All of that is unintentionally captured on one gallery wall where the exhibition’s oldest painting, Norman Lewis’s 1958 “Untitled,” shares a wall with its most recent, Lisa Corinne Davis’s “Deductive Data,” which was completed earlier this year.

 

Lewis, the only Black painter among the first generation of abstract expressionists, used layers of light paint over color to create his hazy painting, while Davis works in blocks, emphasizing the grid that underlies much abstraction.
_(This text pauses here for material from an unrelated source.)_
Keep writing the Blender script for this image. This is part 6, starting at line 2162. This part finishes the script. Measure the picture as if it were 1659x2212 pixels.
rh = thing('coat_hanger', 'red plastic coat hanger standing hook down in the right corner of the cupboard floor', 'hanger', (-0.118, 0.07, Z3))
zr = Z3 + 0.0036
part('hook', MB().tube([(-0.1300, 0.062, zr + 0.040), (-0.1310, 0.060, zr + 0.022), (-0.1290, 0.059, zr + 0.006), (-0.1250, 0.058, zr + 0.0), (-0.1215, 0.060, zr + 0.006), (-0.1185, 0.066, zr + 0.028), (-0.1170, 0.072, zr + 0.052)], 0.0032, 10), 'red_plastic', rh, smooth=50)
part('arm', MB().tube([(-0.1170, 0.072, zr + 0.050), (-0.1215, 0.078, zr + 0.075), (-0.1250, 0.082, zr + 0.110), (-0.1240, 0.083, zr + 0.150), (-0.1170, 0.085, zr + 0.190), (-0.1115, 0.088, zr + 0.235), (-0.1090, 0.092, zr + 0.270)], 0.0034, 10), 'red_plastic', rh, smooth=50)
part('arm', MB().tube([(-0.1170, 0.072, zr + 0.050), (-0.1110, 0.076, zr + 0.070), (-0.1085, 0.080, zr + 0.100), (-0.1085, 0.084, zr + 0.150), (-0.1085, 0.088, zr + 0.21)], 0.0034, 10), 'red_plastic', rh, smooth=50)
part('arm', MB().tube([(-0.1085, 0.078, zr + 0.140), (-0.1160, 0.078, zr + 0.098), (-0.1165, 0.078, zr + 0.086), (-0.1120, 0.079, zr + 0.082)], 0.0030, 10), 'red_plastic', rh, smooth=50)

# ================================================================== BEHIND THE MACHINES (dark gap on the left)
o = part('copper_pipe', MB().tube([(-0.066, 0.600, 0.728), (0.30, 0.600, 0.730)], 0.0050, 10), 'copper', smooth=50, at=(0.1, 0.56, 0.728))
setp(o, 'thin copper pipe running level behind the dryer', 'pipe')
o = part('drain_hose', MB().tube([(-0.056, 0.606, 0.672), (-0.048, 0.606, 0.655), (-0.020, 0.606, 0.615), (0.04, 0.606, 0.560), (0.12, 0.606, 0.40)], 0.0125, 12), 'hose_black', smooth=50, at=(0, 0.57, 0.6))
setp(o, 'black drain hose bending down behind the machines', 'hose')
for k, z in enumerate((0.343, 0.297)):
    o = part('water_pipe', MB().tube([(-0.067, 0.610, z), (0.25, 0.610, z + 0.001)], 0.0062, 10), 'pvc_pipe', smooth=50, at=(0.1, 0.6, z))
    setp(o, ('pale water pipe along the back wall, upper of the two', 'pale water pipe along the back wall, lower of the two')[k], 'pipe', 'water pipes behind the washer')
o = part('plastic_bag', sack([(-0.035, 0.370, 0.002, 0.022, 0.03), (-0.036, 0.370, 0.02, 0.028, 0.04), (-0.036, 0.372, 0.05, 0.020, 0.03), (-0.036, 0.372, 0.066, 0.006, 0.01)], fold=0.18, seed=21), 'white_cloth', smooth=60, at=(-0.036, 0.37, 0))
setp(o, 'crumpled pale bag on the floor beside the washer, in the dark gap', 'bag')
Both have palettes that, to some measure, reflect their heritage.

 

More directly, however, Donald Odili Odita’s 2010 “Passage” utilizes a distinctly African palette, juxtaposing colors in manners unlikely in a European-rooted painting with sharp shards of color angling up the canvas.

 

That sort of juxtaposition of shapes and colors can also be found in the city-scape inspired “Carome,” a circa-1970 painting by Mavis Pusey, a Jamaican native who has been one of the leading abstract painters in New York since the late ‘60s.

 

The exhibition’s best-known artists and most familiar paintings are Peter Halley’s 1999 “Colortron” and Lee Krasner’s 1969-71 “Invocation,” the image that adorns the cover of Sheldon’s most recent paintings catalog.

 

Displayed under heightened lighting, Krasner’s large, vertical semi-abstraction that uses nature-derived imagery, emphasizing its calligraphic qualities and jagged edges, has never been better seen in the nine years since it was acquired by Sheldon.

 

Halley’s brightly colored circuit-board like painting -- made from acrylic paint, DayGlo fluorescent pigment, metallic acrylic and Roll-a-Tex paint additive -- really pops under the brighter lights as well.

 

There’s also a painting of local interest, the wall-sized “Holiday in Blue,” a 1993 work from Cozad native Dan Christensen that, with its four ovals in a blue field, vividly displays his innovative “post-painterly” technique, using a spray gun to create his paintings.

 

As evidence of its richness, “Point of Departure” can be analyzed from multiple angles.

 

A study of line in abstraction, for example, contrasts the vibrating vertical stripes of Ross Bleckner’s 1986 op-art “The Past Tense of Light” with the pink and light green curving gestures of Sue Williams’ 2001 “Cutie Pie” and the soft collisions between passages in Jill Nathanson’s 2019 color-field “Cantabile.”

 

“Cantabile” also triggers a look at the exhibition’s connections to abstraction past -- the influence of Helen Frankenthaler's poured-paint work from the 1950s on Nathanson’s work is unmistakable.

 

The red-and-pink palette and bubble-like forms of late-period Philip Guston can be seen in Winters' painting, which suggests a landscape or an underwater view. And taking influence in the opposite direction, Gorchov’s curved canvas construction that stands out off the wall clearly inspired the work of, among others, Elizabeth Murray.

 

Then there’s a look at process, be it the painstaking painting of tiny black, grey and white squares that merge into a deceptively “moving” whole in Puerto Rican artist Tony Bechara’s 2008 “May 22,” or the “Untitled” 1975 narrow, highly vertical-lined piece that, obviously, was cut from wide, long canvas.

 

Those elements, and a plethora of others, make “Point of Departure” an exhibition that, for abstraction aficionados, will demand multiple visits to suss out everything the exhibition has to offer.

 

But a single stop during the exhibition’s run through December should be a rewarding experience -- an opportunity to see a smartly curated, diverse yet representative cross section of abstraction of the last 60 years that, notably, resides in Lincoln.